When someone asks for your help or to do extra work and you instinctively know you’re already at breaking point we need differing ways to say ‘No’ without burning bridges and without majorly p***ing anyone off. Without a doubt this will be anxiety provoking, so self-care and compassion strategies need to be at hand because in many organisations there is always a surplus of work to do but we have to stop the work funnel filling up in the first place. So, here are our tips on how to say no, nicely BUT firmly:
1. Be unequivocal about it. Don’t say ‘No, I can’t at the moment’ because this runs the risk of being asked again later. So, give a reason,’ I would like to, but I have a report I have to prioritise and is due by tomorrow.
2. Be consistent with your ‘no’ don’t be flaky because people will be used to you saying yes, so they’ll try you a couple of time to try and persuade you. And yes, it’ll annoy them because usually you’re a sure bet, but this is about to change!
3. Don’t actually say no -replace with ‘I’d love to help but it’s just impossible at the moment’.
4. Stay in your Adult ego state and don’t offer excuses, ‘I can’t unfortunately’. And leave it at that, hold your ground.
5. Start with a thank you (that’ll throw them off course!). The truth is bad news is always going to be bad news, but it can be slightly eased when it comes with genuine consideration, if you are turning down a person’s request for help you might want to say something like, “Thanks for thinking of me, but you’re going to have to find someone else, or I won’t be able to attend.”
6. Don’t lie – don’t say you’re doing something else or have somewhere specific to be if that really isn’t the case because you may cause yourself more anxiety if you’re caught not doing the thing you said you would be doing.

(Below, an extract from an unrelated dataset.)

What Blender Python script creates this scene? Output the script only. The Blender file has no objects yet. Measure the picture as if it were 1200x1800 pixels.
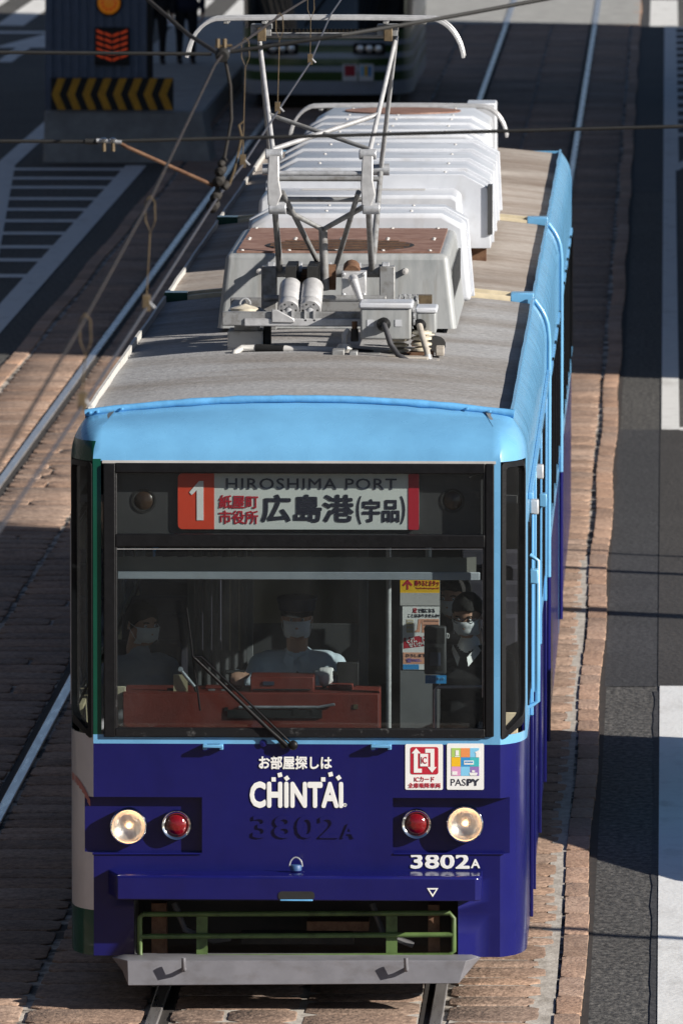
import bpy, bmesh, math, random
import numpy as np
from mathutils import Vector, Matrix, noise
random.seed(7)
S = bpy.context.scene
COL = S.collection
R = math.radians

# ------------------------------------------------------------------ camera
F_PX = 18560.0                       # focal length in pixels of a 1200 px wide picture
cd = bpy.data.cameras.new('camera'); cam = bpy.data.objects.new('camera', cd); COL.objects.link(cam)
cam.location = (1.958, -56.0, 7.67)
cam.rotation_euler = (R(90) - math.atan(1655.0/F_PX), 0, math.atan(572.0/math.hypot(F_PX, 1655.0)))
cd.sensor_fit = 'AUTO'; cd.sensor_width = 36.0
cd.lens = F_PX*36.0/1800.0
cd.clip_start = 1.0; cd.clip_end = 3000.0
cd.dof.use_dof = True; cd.dof.focus_distance = 57.0; cd.dof.aperture_fstop = 11.0
S.camera = cam
CAM_M = cam.rotation_euler.to_matrix(); CAM_L = Vector(cam.location)

# ------------------------------------------------------------------ sky, sun, exposure
SUN = Vector((-2.2, 1.0, -1.08)).normalized()          # direction the light travels
elev = math.asin(-SUN.z); azim = math.atan2(-SUN.x, -SUN.y)
w = bpy.data.worlds.new('World'); S.world = w; w.use_nodes = True
nt = w.node_tree
sky = nt.nodes.new('ShaderNodeTexSky'); sky.sky_type = 'NISHITA'; sky.sun_disc = False
sky.sun_elevation = elev; sky.sun_rotation = azim; sky.air_density = 0.6; sky.dust_density = 0.4
bg = nt.nodes['Background']; bg.inputs['Strength'].default_value = 0.05
nt.links.new(sky.outputs['Color'], bg.inputs['Color'])
sl = bpy.data.lights.new('sun', 'SUN'); sl.energy = 5.0; sl.angle = R(0.5); sl.color = (1.0, 0.94, 0.85)
so = bpy.data.objects.new('sun', sl); COL.objects.link(so)
so.rotation_euler = SUN.to_track_quat('-Z', 'Y').to_euler()
S.view_settings.view_transform = 'Standard'; S.view_settings.look = 'None'
S.view_settings.exposure = 0.75; S.view_settings.gamma = 1.0
S.view_settings.use_curve_mapping = False
S.cycles.max_bounces = 8; S.cycles.transparent_max_bounces = 12
S.cycles.caustics_reflective = False; S.cycles.caustics_refractive = False

def at(px, py, y):
    """the point of the plane at depth y that the photograph shows at (px, py)"""
    d = CAM_M @ Vector((px-600.0, -(py-900.0), -F_PX))
    t = (y - CAM_L.y)/d.y
    return CAM_L + d*t
def gp(px, py, z=0.0):
    """the point at height z that the photograph shows at (px, py)"""
    d = CAM_M @ Vector((px-600.0, -(py-900.0), -F_PX))
    return CAM_L + d*((z-CAM_L.z)/d.z)
def fx(px, y=0.0): return at(px, 1200, y).x
def fz(py, y=0.0): return at(526, py, y).z

# ------------------------------------------------------------------ materials
def mat(name, col, rough=.5, metal=0.0, var=0.0, vscale=6.0, bump=0.0, bscale=60.0, col2=None, coat=0.0,
        emit=None, estr=0.0, stretch=(1, 1, 1), vlo=.35, vhi=.65, rvar=0.0, spec=.5, attr=None, bdist=.01, blotch=None):
    m = bpy.data.materials.new(name); m.use_nodes = True
    t = m.node_tree; b = t.nodes['Principled BSDF']
    b.inputs['Roughness'].default_value = rough; b.inputs['Metallic'].default_value = metal
    b.inputs['Coat Weight'].default_value = coat; b.inputs['Coat Roughness'].default_value = .05
    b.inputs['Specular IOR Level'].default_value = spec
    c = (*col, 1)
    b.inputs['Base Color'].default_value = c
    src = None
    if var or col2 or bump or rvar:
        tc = t.nodes.new('ShaderNodeTexCoord'); mp = t.nodes.new('ShaderNodeMapping')
        mp.inputs['Scale'].default_value = stretch
        t.links.new(tc.outputs['Object'], mp.inputs['Vector'])
    if var or col2:
        n = t.nodes.new('ShaderNodeTexNoise'); n.inputs['Scale'].default_value = vscale
        n.inputs['Detail'].default_value = 6; n.inputs['Roughness'].default_value = .65
        t.links.new(mp.outputs['Vector'], n.inputs['Vector'])
        r = t.nodes.new('ShaderNodeValToRGB')
        r.color_ramp.elements[0].position = vlo; r.color_ramp.elements[1].position = vhi
        c2 = col2 if col2 else tuple(x*(1+var) for x in col)
        c1 = col if col2 else tuple(x*(1-var) for x in col)
        r.color_ramp.elements[0].color = (*c1, 1); r.color_ramp.elements[1].color = (*c2, 1)
        t.links.new(n.outputs['Fac'], r.inputs['Fac']); src = r.outputs['Color']
    if attr:
        a = t.nodes.new('ShaderNodeAttribute'); a.attribute_name = attr
        mx = t.nodes.new('ShaderNodeMix'); mx.data_type = 'RGBA'; mx.blend_type = 'MULTIPLY'
        mx.inputs['Factor'].default_value = 1.0
        if src: t.links.new(src, mx.inputs['A'])
        else: mx.inputs['A'].default_value = c
        t.links.new(a.outputs['Color'], mx.inputs['B']); src = mx.outputs['Result']
    if blotch:                                            # large soft stains: (scale, darkest tone, lo, hi, stretch)
        tc2 = t.nodes.new('ShaderNodeTexCoord'); mp2 = t.nodes.new('ShaderNodeMapping'); mp2.inputs['Scale'].default_value = blotch[4]
        t.links.new(tc2.outputs['Object'], mp2.inputs['Vector'])
        nb_ = t.nodes.new('ShaderNodeTexNoise'); nb_.inputs['Scale'].default_value = blotch[0]; nb_.inputs['Detail'].default_value = 7; nb_.inputs['Roughness'].default_value = .6
        t.links.new(mp2.outputs['Vector'], nb_.inputs['Vector'])
        rb = t.nodes.new('ShaderNodeValToRGB'); rb.color_ramp.elements[0].position = blotch[2]; rb.color_ramp.elements[1].position = blotch[3]
        rb.color_ramp.elements[0].color = (*blotch[1], 1); rb.color_ramp.elements[1].color = (1, 1, 1, 1)
        t.links.new(nb_.outputs['Fac'], rb.inputs['Fac'])
        m2 = t.nodes.new('ShaderNodeMix'); m2.data_type = 'RGBA'; m2.blend_type = 'MULTIPLY'; m2.inputs['Factor'].default_value = 1.0
        if src: t.links.new(src, m2.inputs['A'])
        else: m2.inputs['A'].default_value = c
        t.links.new(rb.outputs['Color'], m2.inputs['B']); src = m2.outputs['Result']
    if src: t.links.new(src, b.inputs['Base Color'])
    if rvar:
        n3 = t.nodes.new('ShaderNodeTexNoise'); n3.inputs['Scale'].default_value = vscale*1.7; n3.inputs['Detail'].default_value = 5
        t.links.new(mp.outputs['Vector'], n3.inputs['Vector'])
        mr = t.nodes.new('ShaderNodeMapRange'); mr.inputs['From Min'].default_value = .3; mr.inputs['From Max'].default_value = .7
        mr.inputs['To Min'].default_value = max(.02, rough-rvar); mr.inputs['To Max'].default_value = rough+rvar
        t.links.new(n3.outputs['Fac'], mr.inputs['Value']); t.links.new(mr.outputs['Result'], b.inputs['Roughness'])
    if bump:
        n2 = t.nodes.new('ShaderNodeTexNoise'); n2.inputs['Scale'].default_value = bscale; n2.inputs['Detail'].default_value = 5
        t.links.new(mp.outputs['Vector'], n2.inputs['Vector'])
        bp = t.nodes.new('ShaderNodeBump'); bp.inputs['Strength'].default_value = bump; bp.inputs['Distance'].default_value = bdist
        t.links.new(n2.outputs['Fac'], bp.inputs['Height']); t.links.new(bp.outputs['Normal'], b.inputs['Normal'])
    if emit:
        b.inputs['Emission Color'].default_value = (*emit, 1); b.inputs['Emission Strength'].default_value = estr
    return m

def glass_mat(name, tint, ior=1.5, rough=.0):
    m = bpy.data.materials.new(name); m.use_nodes = True
    t = m.node_tree
    for n in list(t.nodes): t.nodes.remove(n)
    o = t.nodes.new('ShaderNodeOutputMaterial'); mx = t.nodes.new('ShaderNodeMixShader')
    tr = t.nodes.new('ShaderNodeBsdfTransparent'); tr.inputs['Color'].default_value = (*tint, 1)
    gl = t.nodes.new('ShaderNodeBsdfGlossy'); gl.inputs['Roughness'].default_value = rough
    fr = t.nodes.new('ShaderNodeFresnel'); ge = t.nodes.new('ShaderNodeNewGeometry'); mr = t.nodes.new('ShaderNodeMapRange')
    mr.inputs['To Min'].default_value = ior; mr.inputs['To Max'].default_value = 1/ior      # a thin pane reflects alike from both sides
    t.links.new(ge.outputs['Backfacing'], mr.inputs['Value']); t.links.new(mr.outputs['Result'], fr.inputs['IOR'])
    t.links.new(fr.outputs['Fac'], mx.inputs['Fac']); t.links.new(tr.outputs[0], mx.inputs[1]); t.links.new(gl.outputs[0], mx.inputs[2])
    t.links.new(mx.outputs[0], o.inputs['Surface'])
    return m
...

7. Offer an alternative person – ‘I don’t have any capacity, have you tried Susan?’ Suggest someone better qualified than you or someone you know is looking for a challenge or more responsibility.
8. Give a little bit – compromise, ‘I’ll help for one hour or I’ll do this shift/overtime just this once or for the last time but I’m not going to for the next 4 weeks’ or if you want to commit to only part of something, try “I can’t do the entire thing, but I can help with a specific part.”
If you are really struggling with saying ‘no’ then practice saying it in private to build your courage.